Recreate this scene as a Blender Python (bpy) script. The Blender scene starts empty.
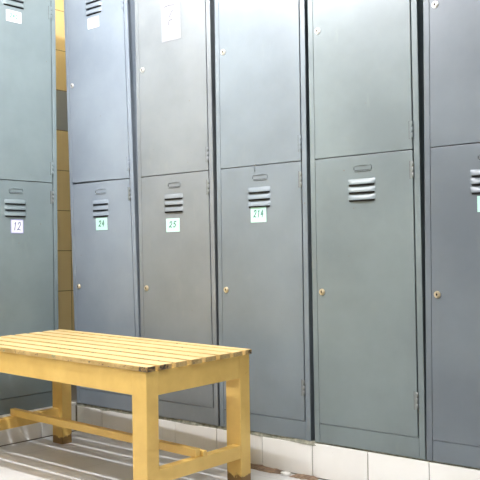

--

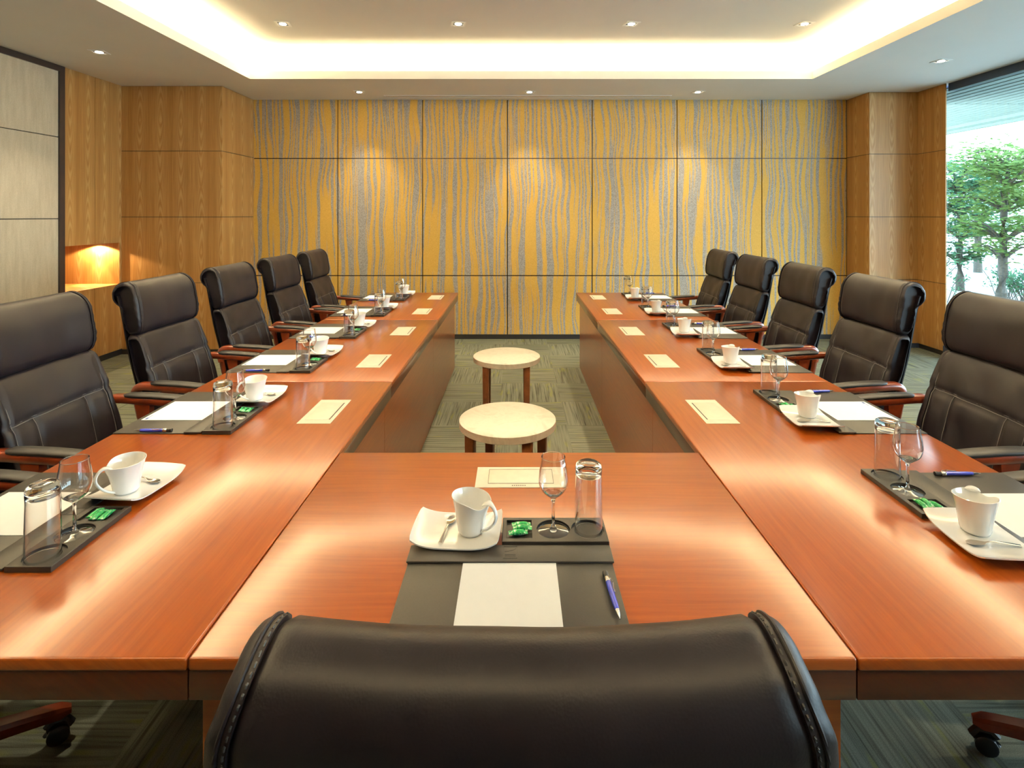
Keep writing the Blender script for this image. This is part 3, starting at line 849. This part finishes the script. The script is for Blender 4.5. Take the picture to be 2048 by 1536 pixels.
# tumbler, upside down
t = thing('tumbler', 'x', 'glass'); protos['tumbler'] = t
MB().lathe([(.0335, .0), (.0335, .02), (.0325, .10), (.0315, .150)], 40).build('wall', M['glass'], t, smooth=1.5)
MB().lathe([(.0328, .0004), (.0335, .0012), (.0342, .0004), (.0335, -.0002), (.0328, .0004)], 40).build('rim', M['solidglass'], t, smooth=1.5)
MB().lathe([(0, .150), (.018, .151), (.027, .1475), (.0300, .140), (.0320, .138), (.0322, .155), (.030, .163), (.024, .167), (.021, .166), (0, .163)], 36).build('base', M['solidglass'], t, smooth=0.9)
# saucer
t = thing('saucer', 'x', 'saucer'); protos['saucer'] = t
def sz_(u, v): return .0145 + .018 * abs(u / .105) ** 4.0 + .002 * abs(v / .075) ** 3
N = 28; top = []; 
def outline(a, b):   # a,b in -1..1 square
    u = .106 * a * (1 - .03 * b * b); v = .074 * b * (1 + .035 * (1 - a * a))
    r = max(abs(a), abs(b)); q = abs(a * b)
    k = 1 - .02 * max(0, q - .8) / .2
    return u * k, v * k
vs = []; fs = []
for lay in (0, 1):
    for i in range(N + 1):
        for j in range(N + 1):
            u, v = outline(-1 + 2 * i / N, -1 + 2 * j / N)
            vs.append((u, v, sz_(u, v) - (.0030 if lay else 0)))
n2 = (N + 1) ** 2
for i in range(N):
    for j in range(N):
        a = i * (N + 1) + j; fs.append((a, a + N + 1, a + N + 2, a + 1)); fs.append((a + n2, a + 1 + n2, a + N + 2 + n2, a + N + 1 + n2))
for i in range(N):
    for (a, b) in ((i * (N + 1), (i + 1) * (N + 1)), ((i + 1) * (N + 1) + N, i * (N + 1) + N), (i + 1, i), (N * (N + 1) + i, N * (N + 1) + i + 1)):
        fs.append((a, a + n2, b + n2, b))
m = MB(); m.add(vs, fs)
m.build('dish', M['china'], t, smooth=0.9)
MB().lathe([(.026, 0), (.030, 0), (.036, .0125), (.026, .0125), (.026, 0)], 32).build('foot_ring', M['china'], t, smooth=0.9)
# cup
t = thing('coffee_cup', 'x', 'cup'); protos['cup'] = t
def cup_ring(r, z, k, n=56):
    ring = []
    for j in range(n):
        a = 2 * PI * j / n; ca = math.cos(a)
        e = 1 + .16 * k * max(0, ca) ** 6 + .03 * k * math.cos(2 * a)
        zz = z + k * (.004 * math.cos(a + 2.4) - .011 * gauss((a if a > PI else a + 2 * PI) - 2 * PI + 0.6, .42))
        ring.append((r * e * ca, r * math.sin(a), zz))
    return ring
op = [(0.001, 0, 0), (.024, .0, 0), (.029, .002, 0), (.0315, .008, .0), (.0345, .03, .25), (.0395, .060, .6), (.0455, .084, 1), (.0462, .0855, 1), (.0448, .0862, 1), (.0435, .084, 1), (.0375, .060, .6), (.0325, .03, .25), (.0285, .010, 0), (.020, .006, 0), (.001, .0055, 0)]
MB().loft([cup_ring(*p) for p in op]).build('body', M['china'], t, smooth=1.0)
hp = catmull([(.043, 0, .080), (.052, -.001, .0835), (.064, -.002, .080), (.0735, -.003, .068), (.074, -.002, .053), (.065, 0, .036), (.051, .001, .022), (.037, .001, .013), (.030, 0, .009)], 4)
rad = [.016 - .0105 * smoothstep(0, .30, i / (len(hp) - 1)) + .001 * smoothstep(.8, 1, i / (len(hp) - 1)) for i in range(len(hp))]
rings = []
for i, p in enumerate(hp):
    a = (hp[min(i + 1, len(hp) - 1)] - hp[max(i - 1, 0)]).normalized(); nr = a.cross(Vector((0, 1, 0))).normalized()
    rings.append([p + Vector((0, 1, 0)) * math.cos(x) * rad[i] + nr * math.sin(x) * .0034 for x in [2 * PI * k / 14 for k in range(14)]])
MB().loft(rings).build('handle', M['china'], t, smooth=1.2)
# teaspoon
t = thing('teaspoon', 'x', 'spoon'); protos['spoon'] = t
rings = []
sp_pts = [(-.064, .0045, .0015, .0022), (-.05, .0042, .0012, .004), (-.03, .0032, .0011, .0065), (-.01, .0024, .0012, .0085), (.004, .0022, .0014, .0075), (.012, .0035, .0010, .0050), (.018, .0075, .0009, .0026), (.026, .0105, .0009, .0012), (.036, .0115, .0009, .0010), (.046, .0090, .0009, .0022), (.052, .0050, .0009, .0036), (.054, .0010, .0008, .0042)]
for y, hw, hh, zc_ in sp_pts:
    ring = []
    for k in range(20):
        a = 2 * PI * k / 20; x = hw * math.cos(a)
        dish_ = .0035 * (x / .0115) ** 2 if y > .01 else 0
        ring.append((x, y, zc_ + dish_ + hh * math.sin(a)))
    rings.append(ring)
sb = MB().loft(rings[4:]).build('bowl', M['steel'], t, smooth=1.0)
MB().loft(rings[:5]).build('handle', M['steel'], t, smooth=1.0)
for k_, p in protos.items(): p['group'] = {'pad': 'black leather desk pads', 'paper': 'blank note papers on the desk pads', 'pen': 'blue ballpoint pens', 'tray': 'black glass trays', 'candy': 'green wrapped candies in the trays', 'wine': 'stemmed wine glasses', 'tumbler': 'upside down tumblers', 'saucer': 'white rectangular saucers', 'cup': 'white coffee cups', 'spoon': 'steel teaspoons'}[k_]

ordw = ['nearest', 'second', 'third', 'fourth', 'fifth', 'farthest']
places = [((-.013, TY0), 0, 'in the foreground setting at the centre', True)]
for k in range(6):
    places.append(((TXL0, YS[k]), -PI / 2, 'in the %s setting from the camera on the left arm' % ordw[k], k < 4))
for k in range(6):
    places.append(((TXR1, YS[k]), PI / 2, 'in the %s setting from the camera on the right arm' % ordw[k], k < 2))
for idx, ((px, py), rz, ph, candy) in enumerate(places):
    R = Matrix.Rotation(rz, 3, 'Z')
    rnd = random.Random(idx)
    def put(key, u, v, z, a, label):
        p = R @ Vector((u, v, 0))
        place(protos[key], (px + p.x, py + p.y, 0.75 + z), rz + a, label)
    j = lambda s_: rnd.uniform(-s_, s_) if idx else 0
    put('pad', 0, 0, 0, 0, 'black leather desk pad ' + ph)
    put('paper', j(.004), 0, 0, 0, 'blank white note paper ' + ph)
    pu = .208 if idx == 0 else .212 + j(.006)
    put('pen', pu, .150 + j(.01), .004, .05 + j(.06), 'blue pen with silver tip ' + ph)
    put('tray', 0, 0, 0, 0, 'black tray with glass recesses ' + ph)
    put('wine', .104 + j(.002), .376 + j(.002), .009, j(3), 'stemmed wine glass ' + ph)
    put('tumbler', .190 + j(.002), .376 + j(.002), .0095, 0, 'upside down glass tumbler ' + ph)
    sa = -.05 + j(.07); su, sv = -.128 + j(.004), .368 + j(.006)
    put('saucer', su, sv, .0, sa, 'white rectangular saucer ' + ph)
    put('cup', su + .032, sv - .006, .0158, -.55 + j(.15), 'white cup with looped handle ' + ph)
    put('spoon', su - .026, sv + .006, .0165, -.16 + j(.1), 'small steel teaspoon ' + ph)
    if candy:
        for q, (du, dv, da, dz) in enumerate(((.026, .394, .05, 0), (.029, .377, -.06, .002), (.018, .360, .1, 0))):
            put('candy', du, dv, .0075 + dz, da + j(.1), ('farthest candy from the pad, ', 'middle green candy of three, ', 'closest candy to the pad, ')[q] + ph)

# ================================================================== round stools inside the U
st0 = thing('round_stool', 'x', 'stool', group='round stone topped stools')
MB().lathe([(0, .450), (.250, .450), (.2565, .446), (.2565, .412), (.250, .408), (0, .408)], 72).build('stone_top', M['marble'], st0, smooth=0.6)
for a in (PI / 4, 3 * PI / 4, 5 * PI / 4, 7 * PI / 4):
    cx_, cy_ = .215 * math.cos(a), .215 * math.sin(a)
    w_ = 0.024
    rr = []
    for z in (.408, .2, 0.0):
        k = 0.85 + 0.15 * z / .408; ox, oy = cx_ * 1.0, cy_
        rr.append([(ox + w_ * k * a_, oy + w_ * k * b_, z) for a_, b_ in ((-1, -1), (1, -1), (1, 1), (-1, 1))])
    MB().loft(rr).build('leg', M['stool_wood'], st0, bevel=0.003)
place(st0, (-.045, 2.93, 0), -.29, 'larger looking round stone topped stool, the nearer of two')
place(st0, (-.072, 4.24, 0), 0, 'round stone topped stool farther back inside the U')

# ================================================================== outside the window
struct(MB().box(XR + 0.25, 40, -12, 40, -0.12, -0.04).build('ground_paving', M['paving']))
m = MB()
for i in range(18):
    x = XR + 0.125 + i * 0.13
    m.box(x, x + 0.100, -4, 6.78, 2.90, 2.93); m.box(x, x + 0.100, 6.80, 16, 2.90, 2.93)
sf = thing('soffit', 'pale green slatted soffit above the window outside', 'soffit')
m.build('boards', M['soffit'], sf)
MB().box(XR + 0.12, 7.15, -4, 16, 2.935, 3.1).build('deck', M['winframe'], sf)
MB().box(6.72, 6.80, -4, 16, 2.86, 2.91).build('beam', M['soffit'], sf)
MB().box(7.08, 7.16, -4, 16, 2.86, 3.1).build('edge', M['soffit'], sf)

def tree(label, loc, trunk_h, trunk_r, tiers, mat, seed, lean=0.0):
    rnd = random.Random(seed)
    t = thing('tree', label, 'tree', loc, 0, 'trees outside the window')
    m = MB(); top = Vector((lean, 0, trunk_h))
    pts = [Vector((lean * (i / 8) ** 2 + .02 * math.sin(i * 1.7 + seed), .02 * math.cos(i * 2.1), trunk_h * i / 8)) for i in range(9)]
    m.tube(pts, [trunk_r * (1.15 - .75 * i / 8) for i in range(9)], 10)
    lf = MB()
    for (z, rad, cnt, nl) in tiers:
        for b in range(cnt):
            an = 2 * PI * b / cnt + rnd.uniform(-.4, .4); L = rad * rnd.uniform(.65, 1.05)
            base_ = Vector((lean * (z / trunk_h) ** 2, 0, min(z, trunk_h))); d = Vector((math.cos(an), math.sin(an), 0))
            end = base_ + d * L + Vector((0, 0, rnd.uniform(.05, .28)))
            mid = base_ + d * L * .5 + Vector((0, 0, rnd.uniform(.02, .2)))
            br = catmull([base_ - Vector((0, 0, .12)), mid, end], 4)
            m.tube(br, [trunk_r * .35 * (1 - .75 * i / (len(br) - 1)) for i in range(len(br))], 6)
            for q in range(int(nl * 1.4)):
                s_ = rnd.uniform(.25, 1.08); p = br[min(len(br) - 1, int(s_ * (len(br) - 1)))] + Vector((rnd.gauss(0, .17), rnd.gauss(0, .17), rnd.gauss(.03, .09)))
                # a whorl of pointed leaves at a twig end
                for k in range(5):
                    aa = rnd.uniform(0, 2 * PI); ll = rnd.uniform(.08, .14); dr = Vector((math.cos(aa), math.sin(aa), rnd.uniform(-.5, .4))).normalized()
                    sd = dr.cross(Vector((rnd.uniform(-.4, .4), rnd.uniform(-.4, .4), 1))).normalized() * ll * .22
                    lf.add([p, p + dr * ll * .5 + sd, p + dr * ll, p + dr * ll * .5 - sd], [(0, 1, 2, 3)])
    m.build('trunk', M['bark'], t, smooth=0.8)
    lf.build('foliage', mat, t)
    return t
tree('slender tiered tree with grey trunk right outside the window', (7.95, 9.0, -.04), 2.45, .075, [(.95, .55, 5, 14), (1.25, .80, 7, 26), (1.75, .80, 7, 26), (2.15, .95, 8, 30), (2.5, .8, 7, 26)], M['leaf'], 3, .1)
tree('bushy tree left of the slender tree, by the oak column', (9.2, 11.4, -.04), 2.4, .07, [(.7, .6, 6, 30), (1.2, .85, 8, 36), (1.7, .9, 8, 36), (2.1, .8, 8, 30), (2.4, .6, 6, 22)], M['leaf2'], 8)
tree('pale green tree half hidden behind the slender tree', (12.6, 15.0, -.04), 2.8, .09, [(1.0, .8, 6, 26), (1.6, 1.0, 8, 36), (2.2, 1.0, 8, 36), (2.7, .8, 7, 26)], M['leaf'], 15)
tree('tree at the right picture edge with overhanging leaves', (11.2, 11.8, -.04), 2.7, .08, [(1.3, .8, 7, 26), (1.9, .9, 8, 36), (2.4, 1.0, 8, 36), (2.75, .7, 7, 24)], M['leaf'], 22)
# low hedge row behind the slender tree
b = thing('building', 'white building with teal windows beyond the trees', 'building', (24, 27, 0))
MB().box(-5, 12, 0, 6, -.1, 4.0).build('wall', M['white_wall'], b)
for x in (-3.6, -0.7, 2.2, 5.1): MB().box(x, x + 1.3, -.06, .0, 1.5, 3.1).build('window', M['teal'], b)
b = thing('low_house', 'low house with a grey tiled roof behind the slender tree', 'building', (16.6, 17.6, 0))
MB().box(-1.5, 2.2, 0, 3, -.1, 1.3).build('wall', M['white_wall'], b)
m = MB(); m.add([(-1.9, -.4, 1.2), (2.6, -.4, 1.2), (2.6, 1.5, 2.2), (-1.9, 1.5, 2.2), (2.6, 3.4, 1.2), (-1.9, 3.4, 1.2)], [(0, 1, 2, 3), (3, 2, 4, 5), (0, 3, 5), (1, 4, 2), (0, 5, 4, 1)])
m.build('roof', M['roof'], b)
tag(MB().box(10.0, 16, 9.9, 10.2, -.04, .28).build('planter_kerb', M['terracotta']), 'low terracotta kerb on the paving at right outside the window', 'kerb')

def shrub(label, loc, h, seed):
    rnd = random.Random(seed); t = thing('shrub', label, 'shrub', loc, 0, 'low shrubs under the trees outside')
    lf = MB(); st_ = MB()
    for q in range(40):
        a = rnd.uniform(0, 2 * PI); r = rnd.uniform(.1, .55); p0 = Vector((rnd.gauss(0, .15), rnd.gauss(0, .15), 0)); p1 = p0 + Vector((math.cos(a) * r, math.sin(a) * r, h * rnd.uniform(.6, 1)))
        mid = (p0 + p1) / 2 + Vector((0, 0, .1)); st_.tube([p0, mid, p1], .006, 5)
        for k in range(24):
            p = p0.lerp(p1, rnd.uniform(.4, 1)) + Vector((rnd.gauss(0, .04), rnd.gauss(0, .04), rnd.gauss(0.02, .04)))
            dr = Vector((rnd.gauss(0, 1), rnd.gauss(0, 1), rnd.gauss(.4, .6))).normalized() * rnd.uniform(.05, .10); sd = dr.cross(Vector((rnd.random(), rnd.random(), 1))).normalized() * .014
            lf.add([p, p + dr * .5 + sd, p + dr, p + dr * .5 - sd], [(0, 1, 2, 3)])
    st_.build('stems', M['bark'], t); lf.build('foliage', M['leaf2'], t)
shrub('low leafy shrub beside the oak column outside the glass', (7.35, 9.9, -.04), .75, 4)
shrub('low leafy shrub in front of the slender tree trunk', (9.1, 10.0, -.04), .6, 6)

--

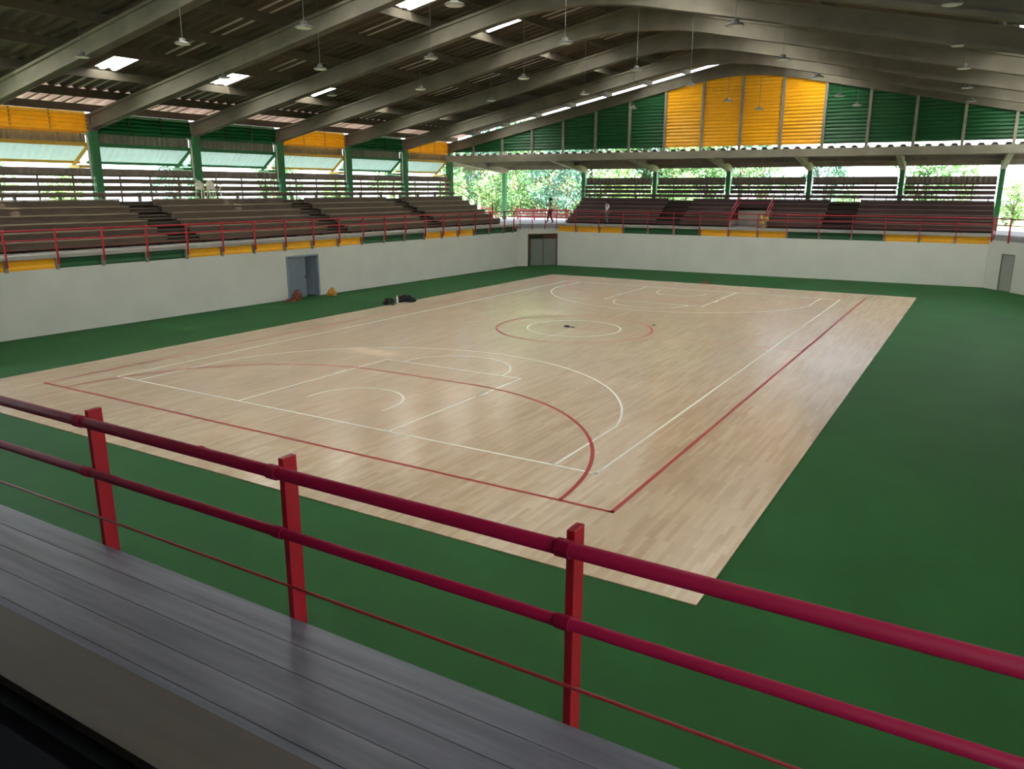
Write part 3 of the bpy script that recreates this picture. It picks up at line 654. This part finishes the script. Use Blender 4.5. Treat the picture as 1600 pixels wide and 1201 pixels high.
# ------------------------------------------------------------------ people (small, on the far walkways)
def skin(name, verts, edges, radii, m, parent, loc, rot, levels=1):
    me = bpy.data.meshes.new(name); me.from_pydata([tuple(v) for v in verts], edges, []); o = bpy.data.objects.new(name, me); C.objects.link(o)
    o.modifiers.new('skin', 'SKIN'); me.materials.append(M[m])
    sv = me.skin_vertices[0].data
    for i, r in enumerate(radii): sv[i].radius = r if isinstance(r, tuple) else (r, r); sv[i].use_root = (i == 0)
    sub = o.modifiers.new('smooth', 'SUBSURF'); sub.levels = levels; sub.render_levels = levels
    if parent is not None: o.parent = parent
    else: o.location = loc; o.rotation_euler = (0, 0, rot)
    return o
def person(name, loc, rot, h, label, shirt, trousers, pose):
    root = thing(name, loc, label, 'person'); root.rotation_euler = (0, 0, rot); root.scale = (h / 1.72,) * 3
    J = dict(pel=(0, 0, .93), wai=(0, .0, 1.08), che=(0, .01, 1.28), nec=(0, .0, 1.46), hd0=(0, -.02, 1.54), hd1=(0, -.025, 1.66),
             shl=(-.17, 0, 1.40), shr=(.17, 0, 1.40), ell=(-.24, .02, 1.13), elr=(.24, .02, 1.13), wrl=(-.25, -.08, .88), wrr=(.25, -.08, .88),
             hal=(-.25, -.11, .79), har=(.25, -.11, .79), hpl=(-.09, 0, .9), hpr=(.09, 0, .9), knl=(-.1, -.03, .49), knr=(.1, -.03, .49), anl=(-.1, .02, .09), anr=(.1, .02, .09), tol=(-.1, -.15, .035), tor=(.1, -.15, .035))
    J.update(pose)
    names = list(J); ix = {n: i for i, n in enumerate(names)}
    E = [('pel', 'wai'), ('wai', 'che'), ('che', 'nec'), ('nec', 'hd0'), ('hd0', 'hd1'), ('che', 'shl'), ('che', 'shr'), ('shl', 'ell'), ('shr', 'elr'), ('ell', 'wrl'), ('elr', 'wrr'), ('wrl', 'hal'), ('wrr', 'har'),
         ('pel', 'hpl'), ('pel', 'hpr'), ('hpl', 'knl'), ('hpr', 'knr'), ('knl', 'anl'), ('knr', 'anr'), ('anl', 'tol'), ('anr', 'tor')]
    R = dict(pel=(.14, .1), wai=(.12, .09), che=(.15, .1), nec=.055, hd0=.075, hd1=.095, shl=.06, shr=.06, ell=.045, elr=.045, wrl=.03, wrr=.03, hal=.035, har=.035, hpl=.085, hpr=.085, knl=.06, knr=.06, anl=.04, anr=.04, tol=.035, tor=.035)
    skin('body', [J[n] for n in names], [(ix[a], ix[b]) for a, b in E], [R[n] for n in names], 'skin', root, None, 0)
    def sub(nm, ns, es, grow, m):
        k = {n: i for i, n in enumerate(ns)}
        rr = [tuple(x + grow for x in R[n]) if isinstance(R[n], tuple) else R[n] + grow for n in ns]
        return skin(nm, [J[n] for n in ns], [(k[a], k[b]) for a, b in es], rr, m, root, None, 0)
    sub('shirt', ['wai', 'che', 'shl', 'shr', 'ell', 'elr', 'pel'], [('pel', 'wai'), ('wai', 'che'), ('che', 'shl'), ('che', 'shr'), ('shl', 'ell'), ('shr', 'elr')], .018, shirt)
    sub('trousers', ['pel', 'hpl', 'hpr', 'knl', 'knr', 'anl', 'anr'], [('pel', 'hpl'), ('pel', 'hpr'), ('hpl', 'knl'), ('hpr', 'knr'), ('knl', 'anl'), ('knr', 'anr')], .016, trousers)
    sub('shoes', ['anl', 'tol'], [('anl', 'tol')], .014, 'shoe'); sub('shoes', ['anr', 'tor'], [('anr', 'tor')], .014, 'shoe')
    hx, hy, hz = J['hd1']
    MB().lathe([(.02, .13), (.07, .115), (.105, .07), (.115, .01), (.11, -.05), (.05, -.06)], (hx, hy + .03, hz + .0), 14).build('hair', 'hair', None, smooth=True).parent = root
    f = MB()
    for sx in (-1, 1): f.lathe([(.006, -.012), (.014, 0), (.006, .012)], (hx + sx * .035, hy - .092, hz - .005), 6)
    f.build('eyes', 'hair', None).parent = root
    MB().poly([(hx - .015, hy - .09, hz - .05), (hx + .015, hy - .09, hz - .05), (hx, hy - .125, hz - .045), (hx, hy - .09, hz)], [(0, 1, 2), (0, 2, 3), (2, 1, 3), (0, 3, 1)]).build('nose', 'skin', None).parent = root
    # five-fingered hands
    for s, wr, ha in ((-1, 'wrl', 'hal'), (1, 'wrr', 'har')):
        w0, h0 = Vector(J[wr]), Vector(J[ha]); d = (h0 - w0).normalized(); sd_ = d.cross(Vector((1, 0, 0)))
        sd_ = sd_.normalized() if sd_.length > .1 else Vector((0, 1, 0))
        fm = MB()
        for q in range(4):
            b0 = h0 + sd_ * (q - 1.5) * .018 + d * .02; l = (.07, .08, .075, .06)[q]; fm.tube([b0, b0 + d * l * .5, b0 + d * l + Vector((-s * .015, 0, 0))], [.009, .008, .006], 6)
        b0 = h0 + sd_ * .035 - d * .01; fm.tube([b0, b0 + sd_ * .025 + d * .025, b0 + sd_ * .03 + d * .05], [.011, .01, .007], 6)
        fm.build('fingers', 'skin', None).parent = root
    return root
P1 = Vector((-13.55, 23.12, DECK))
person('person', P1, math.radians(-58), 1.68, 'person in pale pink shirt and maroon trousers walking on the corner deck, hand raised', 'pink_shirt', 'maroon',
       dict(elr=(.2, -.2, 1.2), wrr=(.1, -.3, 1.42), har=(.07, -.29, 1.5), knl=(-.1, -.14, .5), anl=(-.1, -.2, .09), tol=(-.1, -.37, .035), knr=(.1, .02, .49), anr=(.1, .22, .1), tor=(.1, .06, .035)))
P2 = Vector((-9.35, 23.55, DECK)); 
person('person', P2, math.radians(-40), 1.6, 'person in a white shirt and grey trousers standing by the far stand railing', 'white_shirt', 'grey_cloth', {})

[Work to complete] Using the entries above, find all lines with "script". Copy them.

[Finished exercise]
Recreate this scene as a Blender Python (bpy) script. The Blender scene starts empty.
Keep writing the Blender script for this image. This is part 3, starting at line 849. This part finishes the script. The script is for Blender 4.5. Take the picture to be 2048 by 1536 pixels.
Write part 3 of the bpy script that recreates this picture. It picks up at line 654. This part finishes the script. Use Blender 4.5. Treat the picture as 1600 pixels wide and 1201 pixels high.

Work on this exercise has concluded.